--- Start of Provided entries ---
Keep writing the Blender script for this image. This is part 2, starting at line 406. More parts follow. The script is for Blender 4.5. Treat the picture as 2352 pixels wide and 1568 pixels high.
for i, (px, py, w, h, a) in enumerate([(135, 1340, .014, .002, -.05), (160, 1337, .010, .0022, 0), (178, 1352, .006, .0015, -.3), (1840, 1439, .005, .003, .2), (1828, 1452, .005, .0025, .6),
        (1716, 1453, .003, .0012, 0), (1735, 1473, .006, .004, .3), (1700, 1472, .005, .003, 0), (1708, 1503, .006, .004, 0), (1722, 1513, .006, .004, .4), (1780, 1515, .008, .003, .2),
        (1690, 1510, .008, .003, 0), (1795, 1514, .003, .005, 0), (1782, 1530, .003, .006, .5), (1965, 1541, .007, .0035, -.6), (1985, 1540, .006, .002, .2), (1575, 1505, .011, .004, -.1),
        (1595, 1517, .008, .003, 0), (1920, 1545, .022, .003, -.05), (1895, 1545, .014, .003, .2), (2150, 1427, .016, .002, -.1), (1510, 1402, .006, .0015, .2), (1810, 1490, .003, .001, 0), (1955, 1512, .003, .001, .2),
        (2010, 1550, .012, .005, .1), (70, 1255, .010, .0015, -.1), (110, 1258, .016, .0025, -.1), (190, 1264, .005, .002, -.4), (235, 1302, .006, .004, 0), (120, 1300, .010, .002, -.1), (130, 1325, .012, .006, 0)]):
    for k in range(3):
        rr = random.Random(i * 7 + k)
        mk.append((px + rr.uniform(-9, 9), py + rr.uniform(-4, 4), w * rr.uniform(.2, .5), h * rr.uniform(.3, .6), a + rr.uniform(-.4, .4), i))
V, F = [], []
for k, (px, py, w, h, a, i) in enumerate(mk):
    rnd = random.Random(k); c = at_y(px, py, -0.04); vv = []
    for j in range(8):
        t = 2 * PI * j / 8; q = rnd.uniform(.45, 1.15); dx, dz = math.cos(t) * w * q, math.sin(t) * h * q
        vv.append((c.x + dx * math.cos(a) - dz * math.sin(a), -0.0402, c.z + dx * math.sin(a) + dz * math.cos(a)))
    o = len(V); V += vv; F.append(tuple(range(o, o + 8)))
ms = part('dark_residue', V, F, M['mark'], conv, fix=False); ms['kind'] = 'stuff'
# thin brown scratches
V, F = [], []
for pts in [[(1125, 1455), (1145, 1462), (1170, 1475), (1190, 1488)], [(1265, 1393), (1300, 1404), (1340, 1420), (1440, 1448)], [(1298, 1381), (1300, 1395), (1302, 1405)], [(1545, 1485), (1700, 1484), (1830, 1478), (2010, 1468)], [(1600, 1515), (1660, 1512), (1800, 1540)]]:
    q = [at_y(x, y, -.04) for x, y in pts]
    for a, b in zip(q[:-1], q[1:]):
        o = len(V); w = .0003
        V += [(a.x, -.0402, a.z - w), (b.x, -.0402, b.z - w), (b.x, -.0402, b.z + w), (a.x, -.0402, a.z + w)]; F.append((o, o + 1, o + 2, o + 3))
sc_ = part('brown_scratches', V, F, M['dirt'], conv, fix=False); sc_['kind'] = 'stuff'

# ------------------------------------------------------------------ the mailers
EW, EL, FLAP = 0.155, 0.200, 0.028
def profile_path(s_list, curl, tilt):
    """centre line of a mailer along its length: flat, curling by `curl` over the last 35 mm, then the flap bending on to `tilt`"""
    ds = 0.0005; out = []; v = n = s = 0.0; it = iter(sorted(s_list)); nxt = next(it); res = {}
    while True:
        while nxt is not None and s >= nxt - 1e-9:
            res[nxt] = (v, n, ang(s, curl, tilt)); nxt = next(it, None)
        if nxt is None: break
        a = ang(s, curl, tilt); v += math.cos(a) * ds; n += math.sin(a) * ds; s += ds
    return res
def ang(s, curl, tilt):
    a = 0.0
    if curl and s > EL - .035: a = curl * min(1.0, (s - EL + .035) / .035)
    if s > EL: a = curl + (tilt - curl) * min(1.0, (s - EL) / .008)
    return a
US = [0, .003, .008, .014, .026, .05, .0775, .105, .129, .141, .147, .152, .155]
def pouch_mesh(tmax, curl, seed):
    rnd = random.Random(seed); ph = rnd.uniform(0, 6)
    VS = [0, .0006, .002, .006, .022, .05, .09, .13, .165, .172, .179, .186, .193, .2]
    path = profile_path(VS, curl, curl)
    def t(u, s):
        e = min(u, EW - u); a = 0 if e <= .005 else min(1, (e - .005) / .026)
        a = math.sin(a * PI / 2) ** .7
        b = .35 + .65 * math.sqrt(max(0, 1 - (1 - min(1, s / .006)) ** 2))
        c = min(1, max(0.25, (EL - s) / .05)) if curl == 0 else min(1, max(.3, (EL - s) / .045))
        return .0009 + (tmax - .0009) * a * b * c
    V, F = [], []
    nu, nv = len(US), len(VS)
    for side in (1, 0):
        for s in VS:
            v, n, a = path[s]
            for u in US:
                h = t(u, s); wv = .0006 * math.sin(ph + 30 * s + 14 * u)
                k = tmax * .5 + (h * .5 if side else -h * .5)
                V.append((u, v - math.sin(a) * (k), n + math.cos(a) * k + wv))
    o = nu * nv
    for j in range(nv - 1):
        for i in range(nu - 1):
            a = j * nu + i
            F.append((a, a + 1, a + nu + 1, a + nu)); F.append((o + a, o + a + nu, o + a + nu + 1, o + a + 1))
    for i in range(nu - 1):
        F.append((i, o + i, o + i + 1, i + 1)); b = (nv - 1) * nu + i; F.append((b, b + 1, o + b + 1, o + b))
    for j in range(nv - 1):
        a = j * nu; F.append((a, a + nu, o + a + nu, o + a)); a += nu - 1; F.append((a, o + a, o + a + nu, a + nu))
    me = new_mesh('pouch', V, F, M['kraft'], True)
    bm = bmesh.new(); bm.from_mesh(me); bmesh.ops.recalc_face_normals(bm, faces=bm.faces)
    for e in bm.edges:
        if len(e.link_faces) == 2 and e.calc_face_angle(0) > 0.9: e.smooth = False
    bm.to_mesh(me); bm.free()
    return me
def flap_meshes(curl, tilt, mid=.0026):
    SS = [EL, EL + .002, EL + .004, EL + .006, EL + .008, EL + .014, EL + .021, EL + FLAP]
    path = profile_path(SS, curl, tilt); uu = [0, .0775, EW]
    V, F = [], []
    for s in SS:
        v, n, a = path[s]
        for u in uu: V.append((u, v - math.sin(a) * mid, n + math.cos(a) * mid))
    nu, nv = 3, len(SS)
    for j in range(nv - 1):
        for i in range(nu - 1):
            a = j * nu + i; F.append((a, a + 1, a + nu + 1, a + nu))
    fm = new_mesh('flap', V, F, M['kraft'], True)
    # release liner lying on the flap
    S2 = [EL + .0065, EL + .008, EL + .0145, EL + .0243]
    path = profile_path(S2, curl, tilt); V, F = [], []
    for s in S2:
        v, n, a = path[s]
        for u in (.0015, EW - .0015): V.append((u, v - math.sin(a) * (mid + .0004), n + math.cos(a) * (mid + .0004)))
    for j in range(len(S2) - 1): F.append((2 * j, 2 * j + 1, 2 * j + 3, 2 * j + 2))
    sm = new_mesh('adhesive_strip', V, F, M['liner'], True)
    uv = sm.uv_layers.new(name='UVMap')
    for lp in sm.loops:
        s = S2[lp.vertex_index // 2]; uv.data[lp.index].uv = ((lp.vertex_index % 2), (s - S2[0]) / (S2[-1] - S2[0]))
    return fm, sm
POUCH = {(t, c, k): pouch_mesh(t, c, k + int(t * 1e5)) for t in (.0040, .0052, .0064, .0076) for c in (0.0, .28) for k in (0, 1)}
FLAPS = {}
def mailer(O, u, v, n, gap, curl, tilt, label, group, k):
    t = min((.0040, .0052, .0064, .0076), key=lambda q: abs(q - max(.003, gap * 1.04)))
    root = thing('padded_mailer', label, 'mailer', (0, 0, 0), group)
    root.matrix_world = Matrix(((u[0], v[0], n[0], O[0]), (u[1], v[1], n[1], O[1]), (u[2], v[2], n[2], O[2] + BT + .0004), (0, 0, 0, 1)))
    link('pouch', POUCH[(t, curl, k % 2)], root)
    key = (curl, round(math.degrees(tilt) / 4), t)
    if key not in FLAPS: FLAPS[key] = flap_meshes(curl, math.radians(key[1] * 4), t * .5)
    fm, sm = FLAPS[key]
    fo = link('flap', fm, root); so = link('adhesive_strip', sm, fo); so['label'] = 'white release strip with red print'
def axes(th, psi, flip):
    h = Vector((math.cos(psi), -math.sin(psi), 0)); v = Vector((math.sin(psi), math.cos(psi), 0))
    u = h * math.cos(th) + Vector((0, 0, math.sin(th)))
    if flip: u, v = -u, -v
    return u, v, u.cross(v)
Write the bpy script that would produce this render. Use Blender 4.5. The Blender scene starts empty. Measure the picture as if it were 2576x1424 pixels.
--- End of Provided entries ---
**Exercise details**
Copy down every line of the material above that includes the string "picture".

**Expected output**
Keep writing the Blender script for this image. This is part 2, starting at line 406. More parts follow. The script is for Blender 4.5. Treat the picture as 2352 pixels wide and 1568 pixels high.
Write the bpy script that would produce this render. Use Blender 4.5. The Blender scene starts empty. Measure the picture as if it were 2576x1424 pixels.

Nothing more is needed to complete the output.